Shoplifting is on the rise, and considering a slab of pork belly in your coat pocket is a little less conspicuous than, say, a boxed and tagged digital camera, it’s no surprise the most recent Global Retail Theft Barometer study identified meat as one of the most commonly stolen items from supermarkets. It’s got so bad, in fact, that some places have resorted to tagging and boxing their meat because it keeps on walking out the door.

“Back in the day it was electric toothbrushes and razors, but now meat is the go-to product to steal,” says Scott, a 42-year-old heroin and crack user who’s taking me on a walk through Leicester’s city centre supermarkets. “I need to do all my shoplifting before 10AM – before I start rattling – so on the average day I’ll get up at 7AM. Some shops don’t bother with security until 10AM because they think all the heroin addicts are lazy and still in bed.”

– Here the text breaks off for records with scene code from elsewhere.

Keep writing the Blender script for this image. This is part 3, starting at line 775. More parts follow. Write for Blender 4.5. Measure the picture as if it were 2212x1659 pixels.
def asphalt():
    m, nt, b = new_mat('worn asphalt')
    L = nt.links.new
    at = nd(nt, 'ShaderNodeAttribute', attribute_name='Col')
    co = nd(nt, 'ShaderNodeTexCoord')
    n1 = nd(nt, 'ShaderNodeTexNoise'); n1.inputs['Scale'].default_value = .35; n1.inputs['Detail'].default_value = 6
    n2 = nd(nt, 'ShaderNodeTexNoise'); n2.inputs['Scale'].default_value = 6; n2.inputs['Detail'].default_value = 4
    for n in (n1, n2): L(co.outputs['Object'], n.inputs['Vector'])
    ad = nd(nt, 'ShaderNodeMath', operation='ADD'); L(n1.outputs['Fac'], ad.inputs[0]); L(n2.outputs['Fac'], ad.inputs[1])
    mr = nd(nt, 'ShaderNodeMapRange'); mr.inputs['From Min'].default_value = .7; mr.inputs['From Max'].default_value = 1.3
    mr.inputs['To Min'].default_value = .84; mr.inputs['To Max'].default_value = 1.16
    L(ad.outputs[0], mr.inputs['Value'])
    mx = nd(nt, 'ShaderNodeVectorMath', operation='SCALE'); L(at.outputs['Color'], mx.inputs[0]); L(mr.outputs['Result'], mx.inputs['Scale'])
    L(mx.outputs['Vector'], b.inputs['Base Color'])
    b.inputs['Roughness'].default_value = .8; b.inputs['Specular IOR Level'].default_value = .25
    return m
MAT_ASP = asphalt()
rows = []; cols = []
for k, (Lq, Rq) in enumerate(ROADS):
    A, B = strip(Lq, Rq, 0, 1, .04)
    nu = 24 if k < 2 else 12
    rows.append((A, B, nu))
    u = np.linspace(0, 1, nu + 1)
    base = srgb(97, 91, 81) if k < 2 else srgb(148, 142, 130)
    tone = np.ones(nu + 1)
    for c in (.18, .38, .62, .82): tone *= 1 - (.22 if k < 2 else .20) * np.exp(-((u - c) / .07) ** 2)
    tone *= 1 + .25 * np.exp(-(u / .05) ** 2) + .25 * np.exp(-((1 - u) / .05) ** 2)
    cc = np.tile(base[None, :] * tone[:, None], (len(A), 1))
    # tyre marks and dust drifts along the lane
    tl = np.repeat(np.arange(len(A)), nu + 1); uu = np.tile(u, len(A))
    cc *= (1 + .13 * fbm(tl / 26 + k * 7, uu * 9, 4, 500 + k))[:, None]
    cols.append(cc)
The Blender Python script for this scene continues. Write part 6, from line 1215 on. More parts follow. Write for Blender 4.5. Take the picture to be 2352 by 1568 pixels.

trainspotting.foodWalking into a Sainsbury’s he quickly appraises the meat shelves, picking up a leg of lamb priced at £21. “This is what you want,” he says. “Stick this down your trousers, sell it down the pub and that’s a bag of heroin right there.” He puts it back on the shelf, although already we’ve got a security guard eyeing us up. “Legs of lamb are harder to get – popular with everyone, a joint of meat makes people feel good; they can bring it home to the family.” Next he scoops up 10 packs of high-end bacon: “This would just go down my coat. I’d tuck my body warmer into my belt so it doesn’t fall out.” He says he prefers the vacuum-packed bacon over the stuff sold in plastic trays because he can fit twice as many down under his coat.

“I have a few regular pubs I sell meat in; most of the pubs where I sell meat are estate pubs. In some of them the landlord will ask for first refusal before he lets me offer it to his customers. Sometimes I have to sneak in and sell it without the manager knowing.”

The selling of meat in pubs – these days mainly by heroin users – isn’t anything new, which is perhaps why it’s tolerated in many working class areas. One pub in London’s East End in the 1960s was known as “Dewhursts”, after the chain of butcher shops, because it sold so much meat that had been diverted from the docks.